Mapping Adolescent Wellbeing: Developmental Network Differences between Early To Middle Adolescence in 24 Countries
Journal of Youth and Adolescence
Wanying Zhou, Jose Marquez, Leoni Boyle and Laura Taylor
Abstract
Adolescent wellbeing is often assessed using composite scores, yet less is known about how specific components of wellbeing are structurally organized and how this organization shifts across development. Using psychometric network analysis, we examined interconnections among 49 wellbeing indicators spanning subjective wellbeing (life satisfaction, affect, and domain satisfaction) and psychological wellbeing (flourishing and positive mental functioning) in a large international sample of adolescents.

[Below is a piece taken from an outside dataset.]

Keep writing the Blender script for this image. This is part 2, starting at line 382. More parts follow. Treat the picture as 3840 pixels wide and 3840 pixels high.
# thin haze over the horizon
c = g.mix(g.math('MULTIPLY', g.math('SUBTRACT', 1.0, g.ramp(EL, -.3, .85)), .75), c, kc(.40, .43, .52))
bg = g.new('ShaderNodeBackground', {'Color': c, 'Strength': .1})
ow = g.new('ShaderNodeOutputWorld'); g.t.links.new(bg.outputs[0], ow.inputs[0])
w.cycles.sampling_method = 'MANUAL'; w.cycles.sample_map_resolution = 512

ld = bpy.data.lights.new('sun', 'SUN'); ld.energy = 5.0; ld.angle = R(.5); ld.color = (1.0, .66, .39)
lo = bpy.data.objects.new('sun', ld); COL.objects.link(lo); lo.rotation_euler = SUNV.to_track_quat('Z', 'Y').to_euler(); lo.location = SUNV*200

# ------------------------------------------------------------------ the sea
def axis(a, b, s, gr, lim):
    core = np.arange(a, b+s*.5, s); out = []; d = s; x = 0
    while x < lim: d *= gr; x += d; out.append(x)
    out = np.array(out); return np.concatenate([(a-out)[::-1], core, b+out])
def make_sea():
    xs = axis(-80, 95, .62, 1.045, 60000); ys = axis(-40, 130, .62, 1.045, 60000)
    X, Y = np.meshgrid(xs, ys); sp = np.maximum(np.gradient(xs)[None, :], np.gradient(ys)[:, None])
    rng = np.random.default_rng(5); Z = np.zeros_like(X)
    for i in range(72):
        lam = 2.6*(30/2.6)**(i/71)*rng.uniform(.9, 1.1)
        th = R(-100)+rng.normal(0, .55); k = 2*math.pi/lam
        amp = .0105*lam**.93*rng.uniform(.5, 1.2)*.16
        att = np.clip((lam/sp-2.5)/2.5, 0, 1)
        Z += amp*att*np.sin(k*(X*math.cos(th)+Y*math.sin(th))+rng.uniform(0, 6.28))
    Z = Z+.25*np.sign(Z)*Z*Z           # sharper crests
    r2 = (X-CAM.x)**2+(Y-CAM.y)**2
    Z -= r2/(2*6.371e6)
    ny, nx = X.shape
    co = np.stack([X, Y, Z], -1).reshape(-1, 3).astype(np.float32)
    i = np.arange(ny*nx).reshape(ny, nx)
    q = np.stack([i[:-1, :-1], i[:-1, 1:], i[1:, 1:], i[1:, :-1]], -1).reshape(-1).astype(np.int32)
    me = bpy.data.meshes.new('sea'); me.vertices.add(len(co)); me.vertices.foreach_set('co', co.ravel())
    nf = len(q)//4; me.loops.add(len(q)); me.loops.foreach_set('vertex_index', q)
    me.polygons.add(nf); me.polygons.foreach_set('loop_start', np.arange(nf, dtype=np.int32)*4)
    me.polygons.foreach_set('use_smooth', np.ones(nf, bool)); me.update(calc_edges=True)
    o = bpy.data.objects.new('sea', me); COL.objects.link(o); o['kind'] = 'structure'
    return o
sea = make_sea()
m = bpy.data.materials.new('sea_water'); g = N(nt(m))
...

Data were drawn from 6,445 students aged 11–18 years (M = 14.4, SD = 1.96; 51.7% girls; 3.1% preferred not to report gender) recruited from 38 schools across 24 countries. Networks were estimated for the full sample and separately for early adolescence (11–14 years; 51.9%) and middle adolescence (15–18 years; 48.1%). Across all analyses, overall life satisfaction and satisfaction with student life consistently emerged as the most central nodes, underscoring their integrative role in adolescents’ wellbeing evaluations. Network density was similar across age groups, indicating comparable overall interconnectedness; however, network configuration differed developmentally. In middle adolescence, future-oriented optimism became more structurally prominent, whereas present-focused life evaluation (current life satisfaction) showed reduced centrality. Indicators reflecting negative affect and calmness also showed modest age-related increases in relative importance. Together, these findings suggest a developmental reorganization of adolescent wellbeing from present-oriented evaluations toward future-oriented expectations and regulatory resources, while reaffirming the central role of overall life satisfaction and student-life satisfaction. Mapping age-related differences in wellbeing structure across a large cross-national sample informs age-sensitive approaches to assessment, monitoring, and intervention.